Intel will pay $23 per share for close to 10 million shares in the virtualization software maker, giving it a 2.5 per cent stake in all the outstanding common stock. In addition, Intel's deep pockets have purchased a board seat at VMware. This deal comes as VMware, an EMC subsidiary, approaches an IPO (initial public offering).

To put things in context, EMC bought VMware for $635m back in Dec. of 2003. Since that time, VMware has doubled its revenue just about every year.

According to a regulatory filing, VMware pulled in $259m during its most recent quarter ending March 31. That compares to $129m in revenue during the same period last year.

The same filing revealed that VMware plans to sell 38 million shares in its IPO at a price between $23 and $25 per share and hopes to trade under the symbol VMW. At $25 per share, VMware could raise $950m. It should be noted that EMC is only selling off a 10 per cent stake in VMware via the IPO.

Intel has invested in other virtualization software makers such as SWsoft in the past. The chip maker has an obvious interest in such companies, since their software often runs on Intel-based servers.
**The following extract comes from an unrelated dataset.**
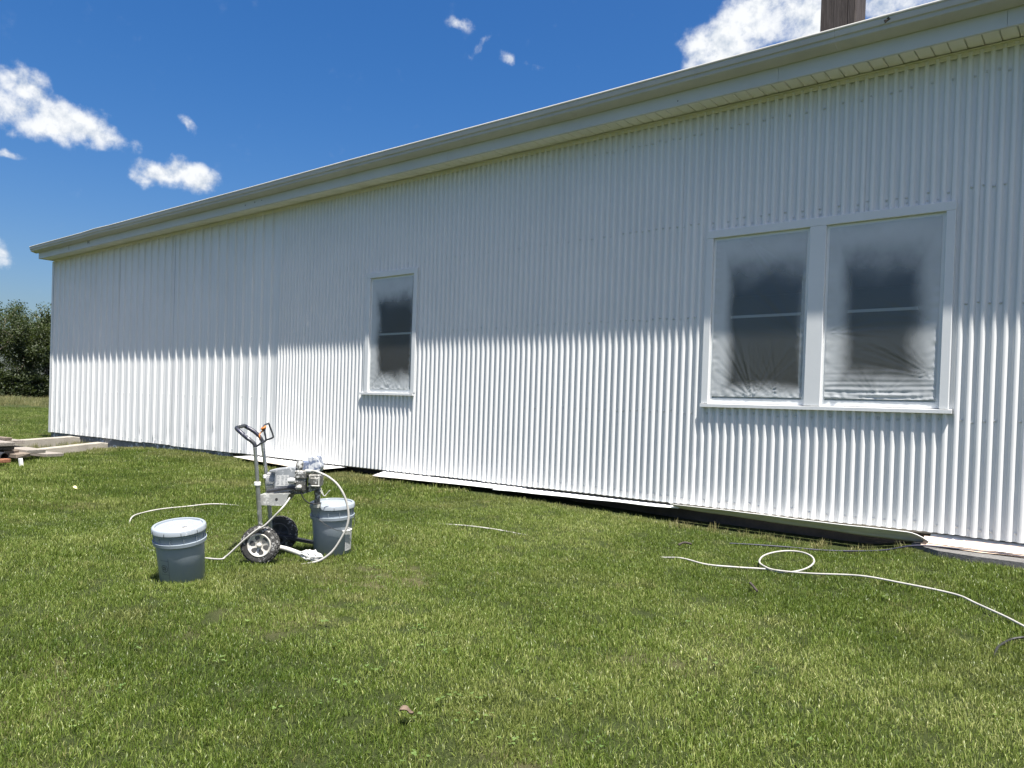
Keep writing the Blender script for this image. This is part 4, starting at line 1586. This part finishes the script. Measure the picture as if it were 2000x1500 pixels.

Intel has worked to include hooks for virtualization software in its processors.

Intel hasn't done friend/rival Microsoft any favors with the VMware investment. Microsoft hopes to release improved virtualization software over the next year that should help it compete against VMware - the clear market leader.

Microsoft and a number of smaller virtualization players like to argue that the technology for slicing servers into multiple compartments is still in its infancy. They hope to create stronger products and then fight VMware on more equal footing as virtualization technology really takes off.

We, however, see such optimism as wishful thinking at this point. VMware's rivals tend to work on their base products and some management bits and bobs, while VMware is in the midst of raising huge amounts of capital and building out a software arsenal that travels from the desktop to the server and well beyond the core virtualization space. You can't help but think VMware is turning into one of the core management players in the software market able to help out with things stretching from desktop software security to backing up server data.